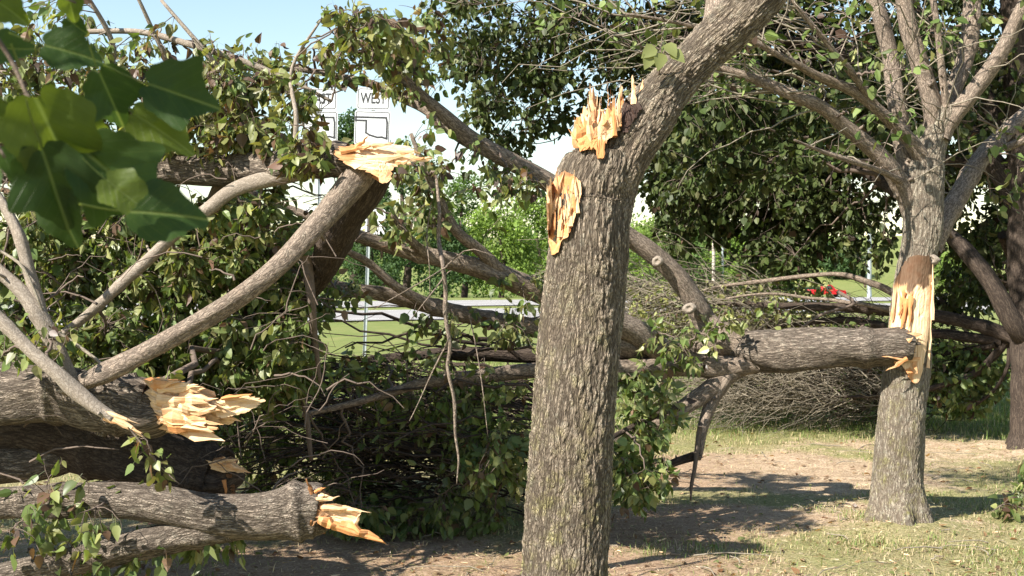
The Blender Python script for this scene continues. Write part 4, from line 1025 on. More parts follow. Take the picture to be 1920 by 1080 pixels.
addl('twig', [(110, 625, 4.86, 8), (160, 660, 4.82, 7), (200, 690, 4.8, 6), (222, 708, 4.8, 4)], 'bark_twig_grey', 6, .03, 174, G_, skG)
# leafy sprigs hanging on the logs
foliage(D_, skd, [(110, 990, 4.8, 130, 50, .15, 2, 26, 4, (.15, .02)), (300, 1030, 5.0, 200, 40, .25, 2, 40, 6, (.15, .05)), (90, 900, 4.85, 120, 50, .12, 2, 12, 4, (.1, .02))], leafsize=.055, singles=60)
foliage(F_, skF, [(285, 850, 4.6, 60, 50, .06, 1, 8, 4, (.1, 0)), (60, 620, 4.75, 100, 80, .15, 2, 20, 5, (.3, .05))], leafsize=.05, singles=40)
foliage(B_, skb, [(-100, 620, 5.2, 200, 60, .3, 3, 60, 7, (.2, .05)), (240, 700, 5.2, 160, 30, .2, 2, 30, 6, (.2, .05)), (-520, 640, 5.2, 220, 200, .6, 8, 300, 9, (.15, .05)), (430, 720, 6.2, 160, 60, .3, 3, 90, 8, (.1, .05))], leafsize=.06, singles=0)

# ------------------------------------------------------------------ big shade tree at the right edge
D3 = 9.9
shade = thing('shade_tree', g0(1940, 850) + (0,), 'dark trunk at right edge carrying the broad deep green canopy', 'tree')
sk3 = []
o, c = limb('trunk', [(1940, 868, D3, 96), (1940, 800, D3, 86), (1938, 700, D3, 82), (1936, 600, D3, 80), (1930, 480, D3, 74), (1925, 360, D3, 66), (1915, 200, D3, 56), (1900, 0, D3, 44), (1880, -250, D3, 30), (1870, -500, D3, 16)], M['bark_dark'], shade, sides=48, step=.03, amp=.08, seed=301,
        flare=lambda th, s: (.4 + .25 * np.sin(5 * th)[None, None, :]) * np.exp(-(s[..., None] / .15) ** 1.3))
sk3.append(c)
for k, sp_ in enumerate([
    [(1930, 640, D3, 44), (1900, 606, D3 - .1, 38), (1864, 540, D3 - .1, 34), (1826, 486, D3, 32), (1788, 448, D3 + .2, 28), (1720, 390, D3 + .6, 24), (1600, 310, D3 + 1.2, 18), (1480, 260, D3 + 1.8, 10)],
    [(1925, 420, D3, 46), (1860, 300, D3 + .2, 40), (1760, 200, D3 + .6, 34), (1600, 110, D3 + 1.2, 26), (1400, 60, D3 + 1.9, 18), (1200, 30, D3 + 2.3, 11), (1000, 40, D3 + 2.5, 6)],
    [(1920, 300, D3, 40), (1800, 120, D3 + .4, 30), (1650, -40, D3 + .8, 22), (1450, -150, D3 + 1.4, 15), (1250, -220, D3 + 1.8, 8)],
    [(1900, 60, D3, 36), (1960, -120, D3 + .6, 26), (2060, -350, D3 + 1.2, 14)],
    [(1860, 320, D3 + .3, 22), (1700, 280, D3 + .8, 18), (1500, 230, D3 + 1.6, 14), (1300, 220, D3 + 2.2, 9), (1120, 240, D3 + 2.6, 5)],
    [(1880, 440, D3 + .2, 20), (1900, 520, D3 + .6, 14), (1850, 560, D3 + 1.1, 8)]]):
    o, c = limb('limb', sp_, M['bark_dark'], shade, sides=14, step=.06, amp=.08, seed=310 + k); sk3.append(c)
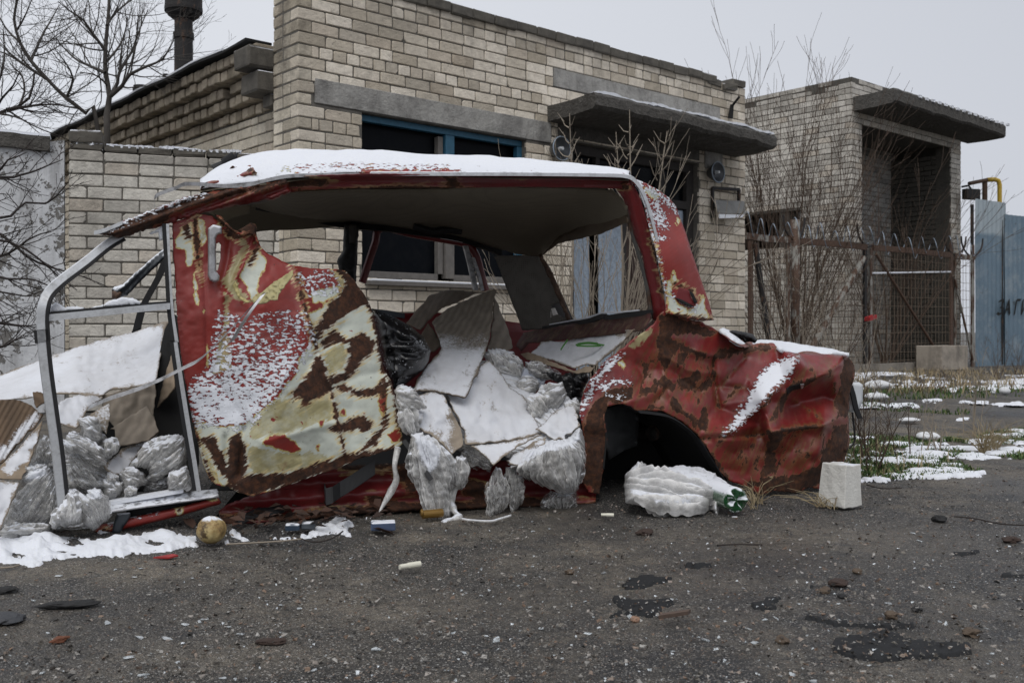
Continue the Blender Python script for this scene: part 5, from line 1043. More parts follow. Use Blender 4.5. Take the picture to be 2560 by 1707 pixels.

WRITTEN EXERCISE: Write the material out again exactly as it appears, dropping the pictures.

WRITTEN RESPONSE:
The Blender Python script for this scene continues. Write part 4, from line 1025 on. More parts follow. Take the picture to be 1920 by 1080 pixels.
addl('twig', [(110, 625, 4.86, 8), (160, 660, 4.82, 7), (200, 690, 4.8, 6), (222, 708, 4.8, 4)], 'bark_twig_grey', 6, .03, 174, G_, skG)
# leafy sprigs hanging on the logs
foliage(D_, skd, [(110, 990, 4.8, 130, 50, .15, 2, 26, 4, (.15, .02)), (300, 1030, 5.0, 200, 40, .25, 2, 40, 6, (.15, .05)), (90, 900, 4.85, 120, 50, .12, 2, 12, 4, (.1, .02))], leafsize=.055, singles=60)
foliage(F_, skF, [(285, 850, 4.6, 60, 50, .06, 1, 8, 4, (.1, 0)), (60, 620, 4.75, 100, 80, .15, 2, 20, 5, (.3, .05))], leafsize=.05, singles=40)
foliage(B_, skb, [(-100, 620, 5.2, 200, 60, .3, 3, 60, 7, (.2, .05)), (240, 700, 5.2, 160, 30, .2, 2, 30, 6, (.2, .05)), (-520, 640, 5.2, 220, 200, .6, 8, 300, 9, (.15, .05)), (430, 720, 6.2, 160, 60, .3, 3, 90, 8, (.1, .05))], leafsize=.06, singles=0)

# ------------------------------------------------------------------ big shade tree at the right edge
D3 = 9.9
shade = thing('shade_tree', g0(1940, 850) + (0,), 'dark trunk at right edge carrying the broad deep green canopy', 'tree')
sk3 = []
o, c = limb('trunk', [(1940, 868, D3, 96), (1940, 800, D3, 86), (1938, 700, D3, 82), (1936, 600, D3, 80), (1930, 480, D3, 74), (1925, 360, D3, 66), (1915, 200, D3, 56), (1900, 0, D3, 44), (1880, -250, D3, 30), (1870, -500, D3, 16)], M['bark_dark'], shade, sides=48, step=.03, amp=.08, seed=301,
        flare=lambda th, s: (.4 + .25 * np.sin(5 * th)[None, None, :]) * np.exp(-(s[..., None] / .15) ** 1.3))
sk3.append(c)
for k, sp_ in enumerate([
    [(1930, 640, D3, 44), (1900, 606, D3 - .1, 38), (1864, 540, D3 - .1, 34), (1826, 486, D3, 32), (1788, 448, D3 + .2, 28), (1720, 390, D3 + .6, 24), (1600, 310, D3 + 1.2, 18), (1480, 260, D3 + 1.8, 10)],
    [(1925, 420, D3, 46), (1860, 300, D3 + .2, 40), (1760, 200, D3 + .6, 34), (1600, 110, D3 + 1.2, 26), (1400, 60, D3 + 1.9, 18), (1200, 30, D3 + 2.3, 11), (1000, 40, D3 + 2.5, 6)],
    [(1920, 300, D3, 40), (1800, 120, D3 + .4, 30), (1650, -40, D3 + .8, 22), (1450, -150, D3 + 1.4, 15), (1250, -220, D3 + 1.8, 8)],
    [(1900, 60, D3, 36), (1960, -120, D3 + .6, 26), (2060, -350, D3 + 1.2, 14)],
    [(1860, 320, D3 + .3, 22), (1700, 280, D3 + .8, 18), (1500, 230, D3 + 1.6, 14), (1300, 220, D3 + 2.2, 9), (1120, 240, D3 + 2.6, 5)],
    [(1880, 440, D3 + .2, 20), (1900, 520, D3 + .6, 14), (1850, 560, D3 + 1.1, 8)]]):
    o, c = limb('limb', sp_, M['bark_dark'], shade, sides=14, step=.06, amp=.08, seed=310 + k); sk3.append(c)
Continue the Blender Python script for this scene: part 5, from line 1043. More parts follow. Use Blender 4.5. Take the picture to be 2560 by 1707 pixels.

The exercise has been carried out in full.